While we just celebrated the Fourth of July, every other week in Williston feels like thanksgiving to me because I am constantly reminded that Williston is a community to be thankful for.

A lot has happened this last week, and while most of it has been good, it’s easy to get distracted by the bad. That said, you can’t have a rainbow without rain and Williston has given three large demonstrations of that since last Monday.

First, the “Save the 4th of July” fireworks display at the fairgrounds on Thursday — an event that becomes bigger and better every year — exists because a group of concerned citizens wanted to make sure that all of Williston had a free community celebration and fireworks show to enjoy. Although the Williston CVB matches the donated amount up to $10,000, this group of people fundraise and donate their time — hundreds of volunteer hours — to putting this event on for the greater public. They literally brought bright, beautiful lights to an otherwise dark situation.
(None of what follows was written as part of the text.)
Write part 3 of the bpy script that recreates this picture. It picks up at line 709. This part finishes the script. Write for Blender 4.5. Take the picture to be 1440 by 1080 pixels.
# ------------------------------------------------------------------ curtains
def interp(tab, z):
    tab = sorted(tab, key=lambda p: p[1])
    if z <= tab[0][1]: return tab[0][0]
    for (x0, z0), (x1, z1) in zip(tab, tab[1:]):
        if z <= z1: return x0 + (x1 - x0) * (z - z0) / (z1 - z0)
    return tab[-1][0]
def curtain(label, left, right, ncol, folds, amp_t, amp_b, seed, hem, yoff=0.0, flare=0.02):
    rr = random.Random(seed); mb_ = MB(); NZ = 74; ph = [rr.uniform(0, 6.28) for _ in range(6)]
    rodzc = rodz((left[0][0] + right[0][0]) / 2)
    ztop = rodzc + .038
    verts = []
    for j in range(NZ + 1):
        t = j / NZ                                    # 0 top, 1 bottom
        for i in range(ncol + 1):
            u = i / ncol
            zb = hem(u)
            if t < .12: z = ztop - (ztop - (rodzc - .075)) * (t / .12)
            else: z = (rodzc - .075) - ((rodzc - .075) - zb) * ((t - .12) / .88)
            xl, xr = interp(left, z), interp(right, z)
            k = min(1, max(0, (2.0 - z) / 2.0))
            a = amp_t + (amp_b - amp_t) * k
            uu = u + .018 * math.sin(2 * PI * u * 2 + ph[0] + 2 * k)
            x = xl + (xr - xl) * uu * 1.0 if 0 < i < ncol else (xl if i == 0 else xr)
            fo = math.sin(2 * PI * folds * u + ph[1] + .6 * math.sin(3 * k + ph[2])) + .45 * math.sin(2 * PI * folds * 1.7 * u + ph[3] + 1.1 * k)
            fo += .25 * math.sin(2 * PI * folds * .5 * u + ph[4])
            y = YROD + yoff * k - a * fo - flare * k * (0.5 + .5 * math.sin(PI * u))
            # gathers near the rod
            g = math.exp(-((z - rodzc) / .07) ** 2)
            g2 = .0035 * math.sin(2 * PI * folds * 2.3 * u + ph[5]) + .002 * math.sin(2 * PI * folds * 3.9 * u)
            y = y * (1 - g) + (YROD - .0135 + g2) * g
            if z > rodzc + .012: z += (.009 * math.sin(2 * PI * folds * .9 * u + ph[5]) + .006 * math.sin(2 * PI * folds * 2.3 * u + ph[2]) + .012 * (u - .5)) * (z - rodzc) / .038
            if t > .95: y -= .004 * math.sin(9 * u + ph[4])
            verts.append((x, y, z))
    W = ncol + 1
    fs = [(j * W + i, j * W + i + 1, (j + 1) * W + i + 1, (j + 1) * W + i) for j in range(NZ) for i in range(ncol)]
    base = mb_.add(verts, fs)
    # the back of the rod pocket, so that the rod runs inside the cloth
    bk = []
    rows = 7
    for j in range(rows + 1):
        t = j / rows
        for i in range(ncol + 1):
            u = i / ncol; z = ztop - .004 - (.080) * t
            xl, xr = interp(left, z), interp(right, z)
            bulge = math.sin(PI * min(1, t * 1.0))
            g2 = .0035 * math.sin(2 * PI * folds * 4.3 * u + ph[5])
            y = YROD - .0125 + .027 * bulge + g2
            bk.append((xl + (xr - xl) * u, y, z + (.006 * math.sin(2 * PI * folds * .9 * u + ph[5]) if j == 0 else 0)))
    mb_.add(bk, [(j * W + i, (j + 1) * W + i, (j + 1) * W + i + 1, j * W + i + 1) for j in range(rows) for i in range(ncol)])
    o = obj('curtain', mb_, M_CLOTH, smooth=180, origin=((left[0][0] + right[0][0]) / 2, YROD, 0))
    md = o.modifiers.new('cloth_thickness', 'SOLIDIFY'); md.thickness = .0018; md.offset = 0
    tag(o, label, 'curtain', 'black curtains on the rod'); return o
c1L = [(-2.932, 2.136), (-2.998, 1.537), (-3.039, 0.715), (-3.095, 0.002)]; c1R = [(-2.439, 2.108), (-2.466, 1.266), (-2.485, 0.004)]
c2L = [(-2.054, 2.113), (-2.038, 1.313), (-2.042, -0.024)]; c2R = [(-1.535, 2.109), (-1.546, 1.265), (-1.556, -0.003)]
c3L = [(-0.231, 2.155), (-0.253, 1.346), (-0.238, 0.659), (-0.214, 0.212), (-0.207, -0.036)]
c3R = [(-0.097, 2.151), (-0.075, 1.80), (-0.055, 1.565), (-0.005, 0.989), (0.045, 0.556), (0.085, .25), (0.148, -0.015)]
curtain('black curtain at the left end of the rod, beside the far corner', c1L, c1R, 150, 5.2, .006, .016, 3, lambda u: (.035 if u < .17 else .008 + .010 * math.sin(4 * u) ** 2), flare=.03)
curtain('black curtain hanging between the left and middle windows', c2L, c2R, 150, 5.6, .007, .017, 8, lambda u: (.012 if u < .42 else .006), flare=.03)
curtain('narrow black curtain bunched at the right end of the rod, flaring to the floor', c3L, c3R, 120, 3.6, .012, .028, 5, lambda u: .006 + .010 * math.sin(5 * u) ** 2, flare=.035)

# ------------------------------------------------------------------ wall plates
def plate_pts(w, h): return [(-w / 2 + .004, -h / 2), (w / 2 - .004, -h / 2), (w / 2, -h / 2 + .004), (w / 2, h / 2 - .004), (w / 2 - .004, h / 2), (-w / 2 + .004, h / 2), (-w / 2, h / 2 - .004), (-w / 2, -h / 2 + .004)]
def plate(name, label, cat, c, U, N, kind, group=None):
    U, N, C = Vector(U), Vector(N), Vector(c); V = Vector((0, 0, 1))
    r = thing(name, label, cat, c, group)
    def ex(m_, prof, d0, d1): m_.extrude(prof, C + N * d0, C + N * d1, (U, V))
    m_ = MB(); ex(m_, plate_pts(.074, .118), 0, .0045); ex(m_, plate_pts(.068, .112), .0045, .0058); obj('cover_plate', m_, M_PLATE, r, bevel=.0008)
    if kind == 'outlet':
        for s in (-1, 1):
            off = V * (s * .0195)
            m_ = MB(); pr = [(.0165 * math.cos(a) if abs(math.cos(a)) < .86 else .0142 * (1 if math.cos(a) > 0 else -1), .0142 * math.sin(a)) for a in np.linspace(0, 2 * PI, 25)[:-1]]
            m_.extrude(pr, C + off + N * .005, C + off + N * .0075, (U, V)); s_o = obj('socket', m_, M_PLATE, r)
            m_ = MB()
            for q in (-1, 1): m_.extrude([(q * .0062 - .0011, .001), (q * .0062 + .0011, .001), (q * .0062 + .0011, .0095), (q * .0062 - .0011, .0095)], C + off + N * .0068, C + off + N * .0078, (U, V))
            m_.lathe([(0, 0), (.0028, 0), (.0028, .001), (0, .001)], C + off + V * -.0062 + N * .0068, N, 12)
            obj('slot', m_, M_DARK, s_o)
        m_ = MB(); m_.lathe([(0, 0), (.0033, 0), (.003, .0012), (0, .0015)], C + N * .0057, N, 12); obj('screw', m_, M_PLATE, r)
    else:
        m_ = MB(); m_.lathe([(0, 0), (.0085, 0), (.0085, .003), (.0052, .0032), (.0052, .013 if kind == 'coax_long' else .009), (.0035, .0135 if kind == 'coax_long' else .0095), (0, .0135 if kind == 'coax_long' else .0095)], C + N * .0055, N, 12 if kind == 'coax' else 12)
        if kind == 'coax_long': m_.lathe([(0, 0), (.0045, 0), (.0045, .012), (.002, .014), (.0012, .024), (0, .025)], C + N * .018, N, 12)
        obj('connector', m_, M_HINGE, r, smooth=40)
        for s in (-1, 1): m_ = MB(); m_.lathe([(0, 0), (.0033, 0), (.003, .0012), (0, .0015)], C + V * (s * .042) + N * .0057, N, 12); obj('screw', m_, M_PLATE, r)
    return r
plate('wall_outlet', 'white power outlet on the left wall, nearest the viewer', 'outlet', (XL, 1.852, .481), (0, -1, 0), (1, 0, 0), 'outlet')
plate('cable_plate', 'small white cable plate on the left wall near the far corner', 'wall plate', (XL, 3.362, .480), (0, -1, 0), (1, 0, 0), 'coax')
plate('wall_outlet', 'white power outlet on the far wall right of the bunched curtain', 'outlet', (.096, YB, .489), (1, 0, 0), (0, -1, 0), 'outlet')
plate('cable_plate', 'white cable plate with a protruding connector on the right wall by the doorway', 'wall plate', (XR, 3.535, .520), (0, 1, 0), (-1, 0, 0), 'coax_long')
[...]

Then, at the celebration, organizers realized that a number of the hired event security didn’t show up, but the Williston Police Department did. Although it’s routine for officers to stop-by community events, our officers readily offered their support to make sure that the show would go on, and that their friends and neighbors and the community they serve could enjoy a safe Independence Day celebration.

While my first example is of how a group of people came together to make a difference, and my second example is how an organization of people can, this last one touches on how one individual can have an impact; Jeremy Dawson jumped a fence on Monday to help a woman and two children being attacked by four dogs. He heard the screams for help coming from the playground across the street and he did what I think we all hope we would do, what we all hope someone would do for us — he helped.

Jeremy didn’t think about himself, he thought about what he might be able to do for others. He saw a need and instead of asking himself who should have done something, he did something. He was, in that moment, the citizen that I truly believe each and every person in Williston can be. The person who sees something, and does something. I don’t want to encourage anyone to put their own safety at risk, but I do want to make it clear that there are a lot of ways you can make the same kind of difference Jeremy did last Monday. If you see something, report it. That simple action, letting the right people know, makes a difference.

Williston follows through, and Williston follows-up. You may not always notice, but every person working for the City of Williston — as well as your City Commissioners — are constantly doing everything within their power to make sure Williston is a safe, vibrant community. Case in point, on July 4 — earlier in the evening, before the fireworks — dispatch received a hang-up 911 call. After contacting the person who had made the call and verifying that the call was made by accident, an officer was still dispatched to the location to make sure that the caller was indeed safe. Yes, this is our policy — because our policy is our citizen’s well-being.

On behalf of the City of Williston, I’d like to thank Jeremy Dawson for being yet another example of how when people in Williston see a need, they do something about it. I’d also like to thank the Williston Police department for being a real part of this community and viewing our citizens as people to protect, instead of people to police. I’d also like to thank the community event organizers in Williston, regardless of organization or affiliation, for giving the people in Williston all the opportunities you do.